╔══
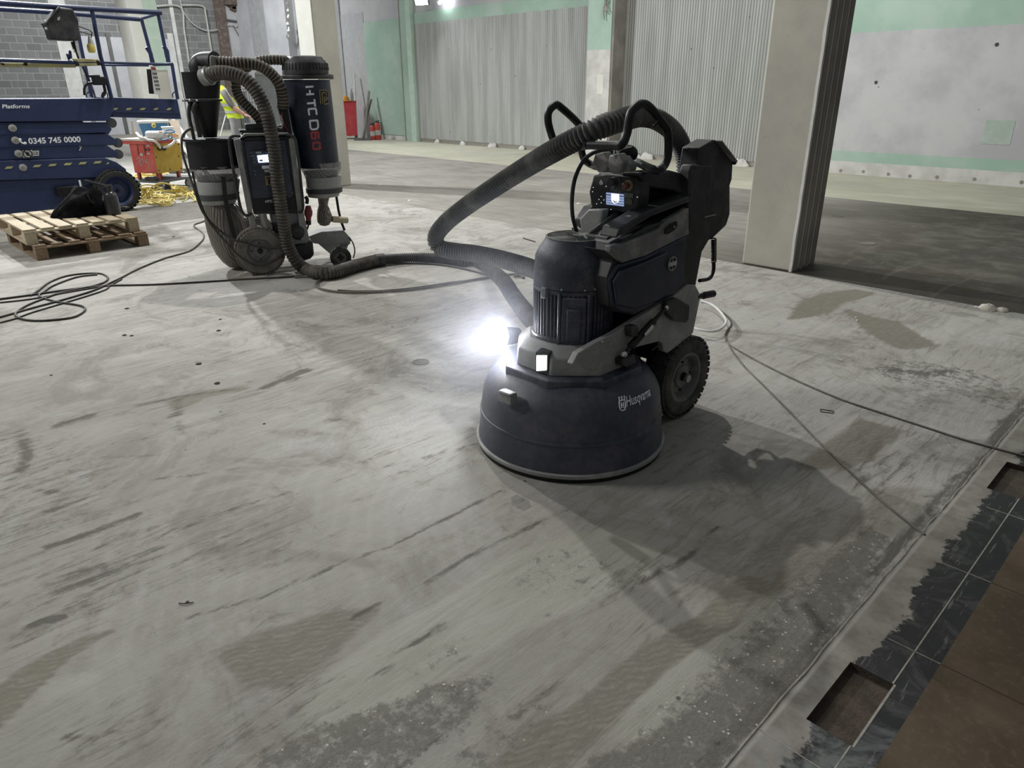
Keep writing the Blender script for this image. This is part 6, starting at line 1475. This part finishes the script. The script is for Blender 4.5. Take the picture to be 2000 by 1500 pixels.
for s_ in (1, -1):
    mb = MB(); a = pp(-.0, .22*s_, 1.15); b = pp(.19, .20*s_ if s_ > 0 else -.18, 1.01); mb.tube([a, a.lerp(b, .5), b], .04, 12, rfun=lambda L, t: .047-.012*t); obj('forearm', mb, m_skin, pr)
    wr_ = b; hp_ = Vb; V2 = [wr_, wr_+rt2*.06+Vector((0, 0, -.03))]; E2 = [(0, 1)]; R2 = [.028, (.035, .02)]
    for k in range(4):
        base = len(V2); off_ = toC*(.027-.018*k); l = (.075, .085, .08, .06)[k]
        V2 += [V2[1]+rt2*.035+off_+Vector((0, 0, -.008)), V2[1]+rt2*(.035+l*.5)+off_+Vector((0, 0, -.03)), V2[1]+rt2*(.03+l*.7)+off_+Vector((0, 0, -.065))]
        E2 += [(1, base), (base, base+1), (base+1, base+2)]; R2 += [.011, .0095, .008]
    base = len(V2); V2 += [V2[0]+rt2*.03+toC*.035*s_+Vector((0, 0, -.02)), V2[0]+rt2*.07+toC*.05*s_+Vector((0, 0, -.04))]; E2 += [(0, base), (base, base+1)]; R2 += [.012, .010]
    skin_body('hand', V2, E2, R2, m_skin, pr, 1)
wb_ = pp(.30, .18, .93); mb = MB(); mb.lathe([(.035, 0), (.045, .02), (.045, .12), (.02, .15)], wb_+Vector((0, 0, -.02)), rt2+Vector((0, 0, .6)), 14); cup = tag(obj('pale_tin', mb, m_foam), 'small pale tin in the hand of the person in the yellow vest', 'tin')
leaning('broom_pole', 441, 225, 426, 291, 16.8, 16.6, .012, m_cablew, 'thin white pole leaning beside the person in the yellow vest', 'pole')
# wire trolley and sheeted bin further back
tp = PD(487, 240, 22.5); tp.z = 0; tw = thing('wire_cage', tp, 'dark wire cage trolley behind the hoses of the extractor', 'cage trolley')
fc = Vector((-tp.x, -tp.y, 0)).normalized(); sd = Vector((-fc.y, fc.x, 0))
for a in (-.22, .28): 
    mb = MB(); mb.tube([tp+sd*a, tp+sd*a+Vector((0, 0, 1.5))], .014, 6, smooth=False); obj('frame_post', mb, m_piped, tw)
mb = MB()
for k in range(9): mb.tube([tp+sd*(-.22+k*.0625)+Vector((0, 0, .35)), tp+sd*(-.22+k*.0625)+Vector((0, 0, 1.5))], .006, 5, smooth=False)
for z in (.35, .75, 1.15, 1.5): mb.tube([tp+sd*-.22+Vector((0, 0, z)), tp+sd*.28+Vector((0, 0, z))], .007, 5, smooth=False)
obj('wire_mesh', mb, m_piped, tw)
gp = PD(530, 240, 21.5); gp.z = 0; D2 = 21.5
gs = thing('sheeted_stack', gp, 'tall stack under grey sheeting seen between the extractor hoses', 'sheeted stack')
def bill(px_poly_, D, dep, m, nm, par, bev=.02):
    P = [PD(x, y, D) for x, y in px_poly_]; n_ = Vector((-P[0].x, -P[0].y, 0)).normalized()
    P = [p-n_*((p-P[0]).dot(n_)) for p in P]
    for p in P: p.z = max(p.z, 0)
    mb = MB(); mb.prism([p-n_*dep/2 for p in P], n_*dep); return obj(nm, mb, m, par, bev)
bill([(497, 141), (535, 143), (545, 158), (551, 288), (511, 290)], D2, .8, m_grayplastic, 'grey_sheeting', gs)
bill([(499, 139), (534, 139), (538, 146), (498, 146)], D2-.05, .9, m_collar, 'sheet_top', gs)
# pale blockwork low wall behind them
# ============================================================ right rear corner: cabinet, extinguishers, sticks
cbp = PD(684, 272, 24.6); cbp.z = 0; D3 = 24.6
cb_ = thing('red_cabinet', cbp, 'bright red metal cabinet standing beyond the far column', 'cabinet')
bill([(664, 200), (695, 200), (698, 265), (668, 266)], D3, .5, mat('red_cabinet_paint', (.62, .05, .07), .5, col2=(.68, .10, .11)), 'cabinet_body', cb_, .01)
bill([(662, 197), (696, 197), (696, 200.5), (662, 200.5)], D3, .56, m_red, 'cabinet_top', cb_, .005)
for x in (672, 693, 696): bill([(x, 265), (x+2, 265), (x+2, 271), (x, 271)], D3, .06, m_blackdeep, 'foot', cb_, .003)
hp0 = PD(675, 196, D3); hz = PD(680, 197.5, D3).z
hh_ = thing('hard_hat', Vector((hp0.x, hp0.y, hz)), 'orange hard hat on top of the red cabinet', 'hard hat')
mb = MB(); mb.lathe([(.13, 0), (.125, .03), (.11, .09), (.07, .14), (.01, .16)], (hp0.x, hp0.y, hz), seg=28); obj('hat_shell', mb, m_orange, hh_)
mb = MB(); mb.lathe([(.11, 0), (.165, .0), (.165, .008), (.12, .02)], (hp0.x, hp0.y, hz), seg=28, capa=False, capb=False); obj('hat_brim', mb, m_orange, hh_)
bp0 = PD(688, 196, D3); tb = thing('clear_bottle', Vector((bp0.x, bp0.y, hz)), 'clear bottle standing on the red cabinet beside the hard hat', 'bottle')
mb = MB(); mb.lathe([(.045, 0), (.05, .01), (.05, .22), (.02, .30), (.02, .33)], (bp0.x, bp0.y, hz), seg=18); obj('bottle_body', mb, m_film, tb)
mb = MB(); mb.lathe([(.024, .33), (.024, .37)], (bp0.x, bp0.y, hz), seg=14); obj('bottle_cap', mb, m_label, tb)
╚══
## Task statement
Transcribe each line above verbatim, with the pictures left out.

## Answer below
Keep writing the Blender script for this image. This is part 6, starting at line 1475. This part finishes the script. The script is for Blender 4.5. Take the picture to be 2000 by 1500 pixels.
for s_ in (1, -1):
    mb = MB(); a = pp(-.0, .22*s_, 1.15); b = pp(.19, .20*s_ if s_ > 0 else -.18, 1.01); mb.tube([a, a.lerp(b, .5), b], .04, 12, rfun=lambda L, t: .047-.012*t); obj('forearm', mb, m_skin, pr)
    wr_ = b; hp_ = Vb; V2 = [wr_, wr_+rt2*.06+Vector((0, 0, -.03))]; E2 = [(0, 1)]; R2 = [.028, (.035, .02)]
    for k in range(4):
        base = len(V2); off_ = toC*(.027-.018*k); l = (.075, .085, .08, .06)[k]
        V2 += [V2[1]+rt2*.035+off_+Vector((0, 0, -.008)), V2[1]+rt2*(.035+l*.5)+off_+Vector((0, 0, -.03)), V2[1]+rt2*(.03+l*.7)+off_+Vector((0, 0, -.065))]
        E2 += [(1, base), (base, base+1), (base+1, base+2)]; R2 += [.011, .0095, .008]
    base = len(V2); V2 += [V2[0]+rt2*.03+toC*.035*s_+Vector((0, 0, -.02)), V2[0]+rt2*.07+toC*.05*s_+Vector((0, 0, -.04))]; E2 += [(0, base), (base, base+1)]; R2 += [.012, .010]
    skin_body('hand', V2, E2, R2, m_skin, pr, 1)
wb_ = pp(.30, .18, .93); mb = MB(); mb.lathe([(.035, 0), (.045, .02), (.045, .12), (.02, .15)], wb_+Vector((0, 0, -.02)), rt2+Vector((0, 0, .6)), 14); cup = tag(obj('pale_tin', mb, m_foam), 'small pale tin in the hand of the person in the yellow vest', 'tin')
leaning('broom_pole', 441, 225, 426, 291, 16.8, 16.6, .012, m_cablew, 'thin white pole leaning beside the person in the yellow vest', 'pole')
# wire trolley and sheeted bin further back
tp = PD(487, 240, 22.5); tp.z = 0; tw = thing('wire_cage', tp, 'dark wire cage trolley behind the hoses of the extractor', 'cage trolley')
fc = Vector((-tp.x, -tp.y, 0)).normalized(); sd = Vector((-fc.y, fc.x, 0))
for a in (-.22, .28): 
    mb = MB(); mb.tube([tp+sd*a, tp+sd*a+Vector((0, 0, 1.5))], .014, 6, smooth=False); obj('frame_post', mb, m_piped, tw)
mb = MB()
for k in range(9): mb.tube([tp+sd*(-.22+k*.0625)+Vector((0, 0, .35)), tp+sd*(-.22+k*.0625)+Vector((0, 0, 1.5))], .006, 5, smooth=False)
for z in (.35, .75, 1.15, 1.5): mb.tube([tp+sd*-.22+Vector((0, 0, z)), tp+sd*.28+Vector((0, 0, z))], .007, 5, smooth=False)
obj('wire_mesh', mb, m_piped, tw)
gp = PD(530, 240, 21.5); gp.z = 0; D2 = 21.5
gs = thing('sheeted_stack', gp, 'tall stack under grey sheeting seen between the extractor hoses', 'sheeted stack')
def bill(px_poly_, D, dep, m, nm, par, bev=.02):
    P = [PD(x, y, D) for x, y in px_poly_]; n_ = Vector((-P[0].x, -P[0].y, 0)).normalized()
    P = [p-n_*((p-P[0]).dot(n_)) for p in P]
    for p in P: p.z = max(p.z, 0)
    mb = MB(); mb.prism([p-n_*dep/2 for p in P], n_*dep); return obj(nm, mb, m, par, bev)
bill([(497, 141), (535, 143), (545, 158), (551, 288), (511, 290)], D2, .8, m_grayplastic, 'grey_sheeting', gs)
bill([(499, 139), (534, 139), (538, 146), (498, 146)], D2-.05, .9, m_collar, 'sheet_top', gs)
# pale blockwork low wall behind them
# ============================================================ right rear corner: cabinet, extinguishers, sticks
cbp = PD(684, 272, 24.6); cbp.z = 0; D3 = 24.6
cb_ = thing('red_cabinet', cbp, 'bright red metal cabinet standing beyond the far column', 'cabinet')
bill([(664, 200), (695, 200), (698, 265), (668, 266)], D3, .5, mat('red_cabinet_paint', (.62, .05, .07), .5, col2=(.68, .10, .11)), 'cabinet_body', cb_, .01)
bill([(662, 197), (696, 197), (696, 200.5), (662, 200.5)], D3, .56, m_red, 'cabinet_top', cb_, .005)
for x in (672, 693, 696): bill([(x, 265), (x+2, 265), (x+2, 271), (x, 271)], D3, .06, m_blackdeep, 'foot', cb_, .003)
hp0 = PD(675, 196, D3); hz = PD(680, 197.5, D3).z
hh_ = thing('hard_hat', Vector((hp0.x, hp0.y, hz)), 'orange hard hat on top of the red cabinet', 'hard hat')
mb = MB(); mb.lathe([(.13, 0), (.125, .03), (.11, .09), (.07, .14), (.01, .16)], (hp0.x, hp0.y, hz), seg=28); obj('hat_shell', mb, m_orange, hh_)
mb = MB(); mb.lathe([(.11, 0), (.165, .0), (.165, .008), (.12, .02)], (hp0.x, hp0.y, hz), seg=28, capa=False, capb=False); obj('hat_brim', mb, m_orange, hh_)
bp0 = PD(688, 196, D3); tb = thing('clear_bottle', Vector((bp0.x, bp0.y, hz)), 'clear bottle standing on the red cabinet beside the hard hat', 'bottle')
mb = MB(); mb.lathe([(.045, 0), (.05, .01), (.05, .22), (.02, .30), (.02, .33)], (bp0.x, bp0.y, hz), seg=18); obj('bottle_body', mb, m_film, tb)
mb = MB(); mb.lathe([(.024, .33), (.024, .37)], (bp0.x, bp0.y, hz), seg=14); obj('bottle_cap', mb, m_label, tb)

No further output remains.